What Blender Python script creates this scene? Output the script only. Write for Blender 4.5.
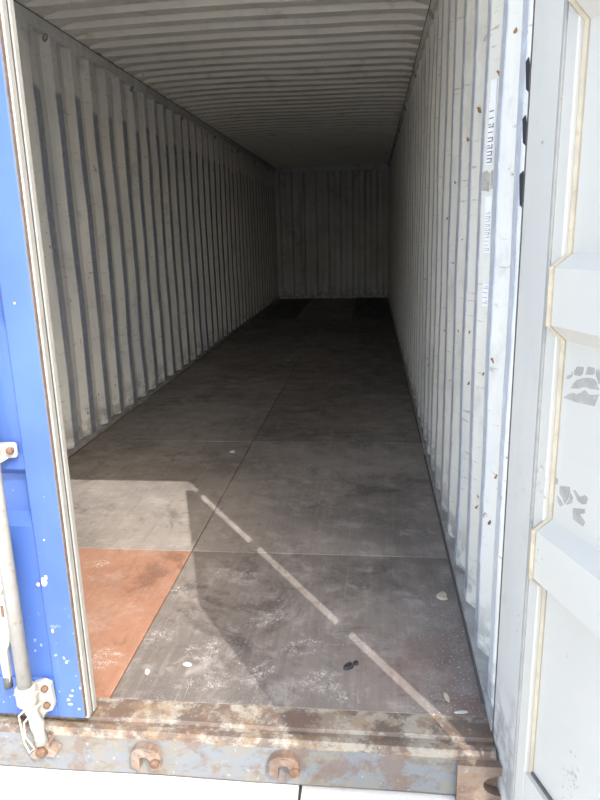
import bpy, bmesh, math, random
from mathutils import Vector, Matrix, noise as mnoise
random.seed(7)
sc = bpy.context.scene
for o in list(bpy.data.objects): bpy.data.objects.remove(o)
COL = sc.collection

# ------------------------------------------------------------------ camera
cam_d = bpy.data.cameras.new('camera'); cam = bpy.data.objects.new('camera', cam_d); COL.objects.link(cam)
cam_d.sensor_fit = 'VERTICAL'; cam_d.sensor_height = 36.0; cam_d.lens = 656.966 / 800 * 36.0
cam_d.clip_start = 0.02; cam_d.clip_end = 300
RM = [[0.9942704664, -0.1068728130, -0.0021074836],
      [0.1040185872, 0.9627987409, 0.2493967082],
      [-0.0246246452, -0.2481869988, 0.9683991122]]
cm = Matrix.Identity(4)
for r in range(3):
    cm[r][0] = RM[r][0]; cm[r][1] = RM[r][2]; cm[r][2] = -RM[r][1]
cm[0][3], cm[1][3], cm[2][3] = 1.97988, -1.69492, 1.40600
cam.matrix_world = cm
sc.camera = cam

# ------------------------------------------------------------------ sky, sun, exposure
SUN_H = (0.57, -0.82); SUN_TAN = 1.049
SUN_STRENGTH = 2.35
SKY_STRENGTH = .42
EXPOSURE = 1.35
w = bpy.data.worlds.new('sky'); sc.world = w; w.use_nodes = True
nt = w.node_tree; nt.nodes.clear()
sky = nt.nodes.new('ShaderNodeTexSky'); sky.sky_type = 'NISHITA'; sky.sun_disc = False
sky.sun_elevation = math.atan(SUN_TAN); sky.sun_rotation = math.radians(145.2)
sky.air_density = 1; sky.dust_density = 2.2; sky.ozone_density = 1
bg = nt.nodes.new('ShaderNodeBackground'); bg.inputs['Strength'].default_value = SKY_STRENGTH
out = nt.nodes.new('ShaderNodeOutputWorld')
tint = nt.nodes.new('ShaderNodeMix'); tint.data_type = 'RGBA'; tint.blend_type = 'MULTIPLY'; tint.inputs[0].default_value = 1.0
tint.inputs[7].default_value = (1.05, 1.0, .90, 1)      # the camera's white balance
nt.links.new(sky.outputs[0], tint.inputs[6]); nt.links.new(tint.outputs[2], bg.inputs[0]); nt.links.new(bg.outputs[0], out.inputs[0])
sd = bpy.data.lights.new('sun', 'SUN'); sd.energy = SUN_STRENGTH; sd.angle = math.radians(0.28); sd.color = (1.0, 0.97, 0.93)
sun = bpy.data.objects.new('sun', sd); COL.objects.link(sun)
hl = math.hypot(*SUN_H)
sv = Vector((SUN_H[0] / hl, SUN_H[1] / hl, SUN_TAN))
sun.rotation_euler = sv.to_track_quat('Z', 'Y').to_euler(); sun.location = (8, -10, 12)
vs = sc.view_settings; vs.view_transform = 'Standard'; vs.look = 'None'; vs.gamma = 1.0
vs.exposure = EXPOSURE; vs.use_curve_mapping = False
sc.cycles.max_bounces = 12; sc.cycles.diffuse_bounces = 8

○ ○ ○

#### [Exercise]
Please repeat exactly the data above from its first line to the line that contains "COL = sc.collection", inclusive, and leave every picture out.

#### [In response]
What Blender Python script creates this scene? Output the script only. Write for Blender 4.5.
import bpy, bmesh, math, random
from mathutils import Vector, Matrix, noise as mnoise
random.seed(7)
sc = bpy.context.scene
for o in list(bpy.data.objects): bpy.data.objects.remove(o)
COL = sc.collection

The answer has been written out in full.